§ **Objective**
Among the lines of this listing, determine how many contain the string "wide". Answer with the number only.

= = = = =

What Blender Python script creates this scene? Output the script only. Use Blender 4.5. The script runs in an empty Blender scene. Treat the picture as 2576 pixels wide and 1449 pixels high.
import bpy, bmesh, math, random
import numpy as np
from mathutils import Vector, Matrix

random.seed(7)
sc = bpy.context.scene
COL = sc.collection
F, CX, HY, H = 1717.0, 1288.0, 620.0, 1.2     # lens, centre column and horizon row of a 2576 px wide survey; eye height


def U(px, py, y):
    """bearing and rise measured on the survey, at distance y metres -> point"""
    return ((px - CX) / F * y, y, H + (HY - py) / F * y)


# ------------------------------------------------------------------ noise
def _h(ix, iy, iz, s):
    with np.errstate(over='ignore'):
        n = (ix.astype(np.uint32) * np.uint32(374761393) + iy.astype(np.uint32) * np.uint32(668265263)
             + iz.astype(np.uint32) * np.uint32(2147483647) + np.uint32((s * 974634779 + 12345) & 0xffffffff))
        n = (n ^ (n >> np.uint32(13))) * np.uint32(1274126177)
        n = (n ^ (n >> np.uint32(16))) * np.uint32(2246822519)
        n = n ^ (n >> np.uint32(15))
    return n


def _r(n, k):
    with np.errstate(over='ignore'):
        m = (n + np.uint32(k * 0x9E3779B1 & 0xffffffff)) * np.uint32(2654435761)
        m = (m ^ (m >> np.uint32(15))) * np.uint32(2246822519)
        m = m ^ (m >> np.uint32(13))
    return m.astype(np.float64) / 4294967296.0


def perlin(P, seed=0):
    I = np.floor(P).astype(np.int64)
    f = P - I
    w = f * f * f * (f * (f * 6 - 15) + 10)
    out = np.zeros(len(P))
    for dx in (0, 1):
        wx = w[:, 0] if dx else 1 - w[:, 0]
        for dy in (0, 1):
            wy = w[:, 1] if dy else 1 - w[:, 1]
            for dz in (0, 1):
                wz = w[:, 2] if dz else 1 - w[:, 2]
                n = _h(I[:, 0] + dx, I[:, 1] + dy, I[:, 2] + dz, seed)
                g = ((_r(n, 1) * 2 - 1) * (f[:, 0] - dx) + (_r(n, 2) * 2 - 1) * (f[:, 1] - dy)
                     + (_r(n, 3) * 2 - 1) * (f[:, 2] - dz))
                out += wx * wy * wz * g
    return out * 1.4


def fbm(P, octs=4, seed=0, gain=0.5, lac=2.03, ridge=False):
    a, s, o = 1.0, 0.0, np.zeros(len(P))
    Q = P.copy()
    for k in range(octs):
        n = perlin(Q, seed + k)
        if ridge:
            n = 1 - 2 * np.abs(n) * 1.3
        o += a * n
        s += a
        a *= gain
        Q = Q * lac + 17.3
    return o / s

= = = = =

§ **The response**
2